Objective: Retype the listing that follows, word for word.

BEGIN Provided material

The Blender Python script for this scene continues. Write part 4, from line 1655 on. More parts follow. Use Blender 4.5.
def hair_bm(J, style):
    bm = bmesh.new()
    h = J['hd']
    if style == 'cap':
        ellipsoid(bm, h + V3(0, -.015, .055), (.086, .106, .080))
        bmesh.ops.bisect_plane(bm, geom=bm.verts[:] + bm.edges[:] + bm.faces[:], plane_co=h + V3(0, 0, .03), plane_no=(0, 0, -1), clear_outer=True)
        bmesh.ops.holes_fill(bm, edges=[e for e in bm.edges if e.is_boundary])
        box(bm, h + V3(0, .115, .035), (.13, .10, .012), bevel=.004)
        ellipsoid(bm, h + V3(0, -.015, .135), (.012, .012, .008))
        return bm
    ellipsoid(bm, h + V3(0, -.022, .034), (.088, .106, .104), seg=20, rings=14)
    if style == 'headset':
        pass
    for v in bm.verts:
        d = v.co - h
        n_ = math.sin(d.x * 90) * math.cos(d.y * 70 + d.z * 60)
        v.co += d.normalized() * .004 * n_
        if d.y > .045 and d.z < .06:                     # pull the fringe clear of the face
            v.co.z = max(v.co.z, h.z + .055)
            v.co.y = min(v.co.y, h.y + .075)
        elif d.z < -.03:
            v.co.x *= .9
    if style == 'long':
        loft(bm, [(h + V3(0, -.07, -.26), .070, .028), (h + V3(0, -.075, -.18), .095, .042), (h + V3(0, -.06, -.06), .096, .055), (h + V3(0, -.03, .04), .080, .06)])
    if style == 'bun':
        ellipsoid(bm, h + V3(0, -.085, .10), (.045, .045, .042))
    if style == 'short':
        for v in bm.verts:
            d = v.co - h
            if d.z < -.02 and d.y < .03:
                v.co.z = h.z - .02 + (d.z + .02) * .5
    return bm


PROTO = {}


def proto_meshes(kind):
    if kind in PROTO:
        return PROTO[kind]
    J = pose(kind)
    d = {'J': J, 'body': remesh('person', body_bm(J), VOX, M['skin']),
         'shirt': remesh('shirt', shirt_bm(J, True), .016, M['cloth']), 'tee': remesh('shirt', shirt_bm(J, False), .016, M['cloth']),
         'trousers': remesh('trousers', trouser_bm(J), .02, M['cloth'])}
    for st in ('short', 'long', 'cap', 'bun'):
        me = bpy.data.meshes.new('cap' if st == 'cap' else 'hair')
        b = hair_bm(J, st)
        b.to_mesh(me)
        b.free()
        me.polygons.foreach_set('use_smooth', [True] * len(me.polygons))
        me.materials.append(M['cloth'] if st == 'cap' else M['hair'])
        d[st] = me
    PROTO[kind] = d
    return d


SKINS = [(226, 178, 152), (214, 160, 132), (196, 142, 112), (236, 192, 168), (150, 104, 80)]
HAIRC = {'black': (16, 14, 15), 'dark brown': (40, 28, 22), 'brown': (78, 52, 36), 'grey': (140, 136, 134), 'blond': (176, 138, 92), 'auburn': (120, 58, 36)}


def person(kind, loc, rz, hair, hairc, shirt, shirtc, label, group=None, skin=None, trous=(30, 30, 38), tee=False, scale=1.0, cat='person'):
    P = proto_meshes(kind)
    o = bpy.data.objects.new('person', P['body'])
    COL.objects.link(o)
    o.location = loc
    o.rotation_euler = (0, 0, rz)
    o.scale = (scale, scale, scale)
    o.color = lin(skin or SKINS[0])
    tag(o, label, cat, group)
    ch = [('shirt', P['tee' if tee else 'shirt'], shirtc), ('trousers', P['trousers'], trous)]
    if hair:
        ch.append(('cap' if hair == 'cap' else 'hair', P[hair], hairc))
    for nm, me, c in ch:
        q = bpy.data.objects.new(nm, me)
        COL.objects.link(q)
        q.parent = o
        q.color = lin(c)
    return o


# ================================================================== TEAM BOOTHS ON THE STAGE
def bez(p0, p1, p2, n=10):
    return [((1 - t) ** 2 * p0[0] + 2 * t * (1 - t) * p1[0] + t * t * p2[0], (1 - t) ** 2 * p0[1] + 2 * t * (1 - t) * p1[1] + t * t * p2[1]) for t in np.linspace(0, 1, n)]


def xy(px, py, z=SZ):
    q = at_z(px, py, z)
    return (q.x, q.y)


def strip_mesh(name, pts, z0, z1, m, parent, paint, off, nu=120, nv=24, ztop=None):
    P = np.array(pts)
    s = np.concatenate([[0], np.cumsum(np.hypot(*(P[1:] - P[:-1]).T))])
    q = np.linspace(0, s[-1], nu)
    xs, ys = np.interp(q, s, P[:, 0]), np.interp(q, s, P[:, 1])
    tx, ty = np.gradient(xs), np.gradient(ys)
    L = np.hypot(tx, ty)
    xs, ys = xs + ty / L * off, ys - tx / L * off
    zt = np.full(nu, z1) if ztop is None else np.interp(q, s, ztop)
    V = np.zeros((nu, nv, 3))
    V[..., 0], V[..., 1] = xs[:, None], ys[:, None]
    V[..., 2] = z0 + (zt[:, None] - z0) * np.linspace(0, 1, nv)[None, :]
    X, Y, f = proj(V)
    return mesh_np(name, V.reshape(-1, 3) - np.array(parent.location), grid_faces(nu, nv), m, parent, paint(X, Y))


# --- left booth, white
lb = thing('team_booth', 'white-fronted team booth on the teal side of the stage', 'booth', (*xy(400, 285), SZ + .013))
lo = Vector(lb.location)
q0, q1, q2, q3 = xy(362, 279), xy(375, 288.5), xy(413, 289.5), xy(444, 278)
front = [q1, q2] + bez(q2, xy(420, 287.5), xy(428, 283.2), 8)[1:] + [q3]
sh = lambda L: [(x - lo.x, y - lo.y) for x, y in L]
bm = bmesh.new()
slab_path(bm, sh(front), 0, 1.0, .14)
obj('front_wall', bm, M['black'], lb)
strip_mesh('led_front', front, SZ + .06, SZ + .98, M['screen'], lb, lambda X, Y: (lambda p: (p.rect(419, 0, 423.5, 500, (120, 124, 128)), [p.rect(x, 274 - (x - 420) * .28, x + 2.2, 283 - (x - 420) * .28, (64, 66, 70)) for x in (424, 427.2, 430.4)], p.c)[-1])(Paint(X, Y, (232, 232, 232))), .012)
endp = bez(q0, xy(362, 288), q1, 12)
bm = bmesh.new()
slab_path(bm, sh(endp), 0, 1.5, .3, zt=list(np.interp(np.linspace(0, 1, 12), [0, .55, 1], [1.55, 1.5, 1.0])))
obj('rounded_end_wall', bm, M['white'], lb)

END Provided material

Result for this task:
The Blender Python script for this scene continues. Write part 4, from line 1655 on. More parts follow. Use Blender 4.5.
def hair_bm(J, style):
    bm = bmesh.new()
    h = J['hd']
    if style == 'cap':
        ellipsoid(bm, h + V3(0, -.015, .055), (.086, .106, .080))
        bmesh.ops.bisect_plane(bm, geom=bm.verts[:] + bm.edges[:] + bm.faces[:], plane_co=h + V3(0, 0, .03), plane_no=(0, 0, -1), clear_outer=True)
        bmesh.ops.holes_fill(bm, edges=[e for e in bm.edges if e.is_boundary])
        box(bm, h + V3(0, .115, .035), (.13, .10, .012), bevel=.004)
        ellipsoid(bm, h + V3(0, -.015, .135), (.012, .012, .008))
        return bm
    ellipsoid(bm, h + V3(0, -.022, .034), (.088, .106, .104), seg=20, rings=14)
    if style == 'headset':
        pass
    for v in bm.verts:
        d = v.co - h
        n_ = math.sin(d.x * 90) * math.cos(d.y * 70 + d.z * 60)
        v.co += d.normalized() * .004 * n_
        if d.y > .045 and d.z < .06:                     # pull the fringe clear of the face
            v.co.z = max(v.co.z, h.z + .055)
            v.co.y = min(v.co.y, h.y + .075)
        elif d.z < -.03:
            v.co.x *= .9
    if style == 'long':
        loft(bm, [(h + V3(0, -.07, -.26), .070, .028), (h + V3(0, -.075, -.18), .095, .042), (h + V3(0, -.06, -.06), .096, .055), (h + V3(0, -.03, .04), .080, .06)])
    if style == 'bun':
        ellipsoid(bm, h + V3(0, -.085, .10), (.045, .045, .042))
    if style == 'short':
        for v in bm.verts:
            d = v.co - h
            if d.z < -.02 and d.y < .03:
                v.co.z = h.z - .02 + (d.z + .02) * .5
    return bm


PROTO = {}


def proto_meshes(kind):
    if kind in PROTO:
        return PROTO[kind]
    J = pose(kind)
    d = {'J': J, 'body': remesh('person', body_bm(J), VOX, M['skin']),
         'shirt': remesh('shirt', shirt_bm(J, True), .016, M['cloth']), 'tee': remesh('shirt', shirt_bm(J, False), .016, M['cloth']),
         'trousers': remesh('trousers', trouser_bm(J), .02, M['cloth'])}
    for st in ('short', 'long', 'cap', 'bun'):
        me = bpy.data.meshes.new('cap' if st == 'cap' else 'hair')
        b = hair_bm(J, st)
        b.to_mesh(me)
        b.free()
        me.polygons.foreach_set('use_smooth', [True] * len(me.polygons))
        me.materials.append(M['cloth'] if st == 'cap' else M['hair'])
        d[st] = me
    PROTO[kind] = d
    return d


SKINS = [(226, 178, 152), (214, 160, 132), (196, 142, 112), (236, 192, 168), (150, 104, 80)]
HAIRC = {'black': (16, 14, 15), 'dark brown': (40, 28, 22), 'brown': (78, 52, 36), 'grey': (140, 136, 134), 'blond': (176, 138, 92), 'auburn': (120, 58, 36)}


def person(kind, loc, rz, hair, hairc, shirt, shirtc, label, group=None, skin=None, trous=(30, 30, 38), tee=False, scale=1.0, cat='person'):
    P = proto_meshes(kind)
    o = bpy.data.objects.new('person', P['body'])
    COL.objects.link(o)
    o.location = loc
    o.rotation_euler = (0, 0, rz)
    o.scale = (scale, scale, scale)
    o.color = lin(skin or SKINS[0])
    tag(o, label, cat, group)
    ch = [('shirt', P['tee' if tee else 'shirt'], shirtc), ('trousers', P['trousers'], trous)]
    if hair:
        ch.append(('cap' if hair == 'cap' else 'hair', P[hair], hairc))
    for nm, me, c in ch:
        q = bpy.data.objects.new(nm, me)
        COL.objects.link(q)
        q.parent = o
        q.color = lin(c)
    return o


# ================================================================== TEAM BOOTHS ON THE STAGE
def bez(p0, p1, p2, n=10):
    return [((1 - t) ** 2 * p0[0] + 2 * t * (1 - t) * p1[0] + t * t * p2[0], (1 - t) ** 2 * p0[1] + 2 * t * (1 - t) * p1[1] + t * t * p2[1]) for t in np.linspace(0, 1, n)]


def xy(px, py, z=SZ):
    q = at_z(px, py, z)
    return (q.x, q.y)


def strip_mesh(name, pts, z0, z1, m, parent, paint, off, nu=120, nv=24, ztop=None):
    P = np.array(pts)
    s = np.concatenate([[0], np.cumsum(np.hypot(*(P[1:] - P[:-1]).T))])
    q = np.linspace(0, s[-1], nu)
    xs, ys = np.interp(q, s, P[:, 0]), np.interp(q, s, P[:, 1])
    tx, ty = np.gradient(xs), np.gradient(ys)
    L = np.hypot(tx, ty)
    xs, ys = xs + ty / L * off, ys - tx / L * off
    zt = np.full(nu, z1) if ztop is None else np.interp(q, s, ztop)
    V = np.zeros((nu, nv, 3))
    V[..., 0], V[..., 1] = xs[:, None], ys[:, None]
    V[..., 2] = z0 + (zt[:, None] - z0) * np.linspace(0, 1, nv)[None, :]
    X, Y, f = proj(V)
    return mesh_np(name, V.reshape(-1, 3) - np.array(parent.location), grid_faces(nu, nv), m, parent, paint(X, Y))


# --- left booth, white
lb = thing('team_booth', 'white-fronted team booth on the teal side of the stage', 'booth', (*xy(400, 285), SZ + .013))
lo = Vector(lb.location)
q0, q1, q2, q3 = xy(362, 279), xy(375, 288.5), xy(413, 289.5), xy(444, 278)
front = [q1, q2] + bez(q2, xy(420, 287.5), xy(428, 283.2), 8)[1:] + [q3]
sh = lambda L: [(x - lo.x, y - lo.y) for x, y in L]
bm = bmesh.new()
slab_path(bm, sh(front), 0, 1.0, .14)
obj('front_wall', bm, M['black'], lb)
strip_mesh('led_front', front, SZ + .06, SZ + .98, M['screen'], lb, lambda X, Y: (lambda p: (p.rect(419, 0, 423.5, 500, (120, 124, 128)), [p.rect(x, 274 - (x - 420) * .28, x + 2.2, 283 - (x - 420) * .28, (64, 66, 70)) for x in (424, 427.2, 430.4)], p.c)[-1])(Paint(X, Y, (232, 232, 232))), .012)
endp = bez(q0, xy(362, 288), q1, 12)
bm = bmesh.new()
slab_path(bm, sh(endp), 0, 1.5, .3, zt=list(np.interp(np.linspace(0, 1, 12), [0, .55, 1], [1.55, 1.5, 1.0])))
obj('rounded_end_wall', bm, M['white'], lb)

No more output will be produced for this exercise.